A DRUNKEN man tried to climb through a family's living room window after following a young woman home from work, a court heard.

Mamta Patel was working at the Tesco Express store on Bradford Street on July 24 last year when she noticed the man dressed in shorts and a vest, Bolton magistrates heard.

When she finished her shift, 20-year-old Miss Patel headed to her home in Radcliffe Road, Darcy Lever, but noticed the man, later identified as 33-year-old Alastair Waring, following her.

Inside her semi-detached house Miss Patel and her father locked the front door and saw Waring standing outside looking at the property.

"He then walks up the pathway, bangs on the door and shouts through the letter box, 'open the door, it's the police,'" said Steve Woodman, prosecuting.

Waring started repeating random strings of numbers and the family were so frightened that Miss Patel rang her mother, who was due home from work herself, to tell her to enter the house through the back door.

When the Patels opened their living room door a few minutes later they found Waring had managed to open a front bay window and was climbing inside.

"He had got half his body into the house," said Mr Woodman.
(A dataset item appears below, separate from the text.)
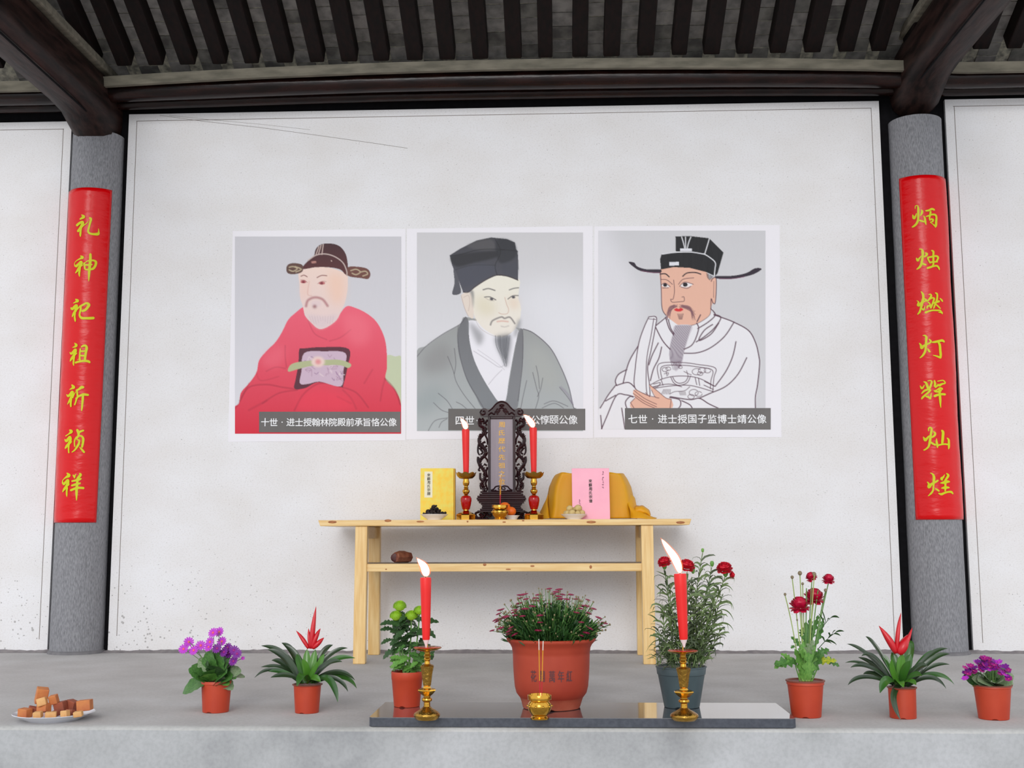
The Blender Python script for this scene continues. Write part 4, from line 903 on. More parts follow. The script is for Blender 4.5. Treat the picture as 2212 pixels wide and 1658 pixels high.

The Patels pushed him outside, where he damaged a garden fence and crushed a hydrangea which had been planted 40 years earlier by the neighbour's late husband.

Police attended and initially arrested Waring for attempted burglary.

He was due to stand trial on Thursday for a public order offence, but changed his plea to guilty the same day.

Stephen Teasdale, defending, said Waring had become an alcoholic after losing his job and had drunk a bottle of vodka on the day of the offence after suffering relationship problems.

He described the incident as "an apparently bizarre event" which Waring can remember nothing of.

Waring, of Ledbury Close, Eccleston, St Helens, has now found a job and is attending Alcoholics Anonymous meetings.

Magistrates sentenced him to do 50 hours unpaid work and pay a total of £550 compensation, £100 towards prosecution costs and a £60 victim surcharge.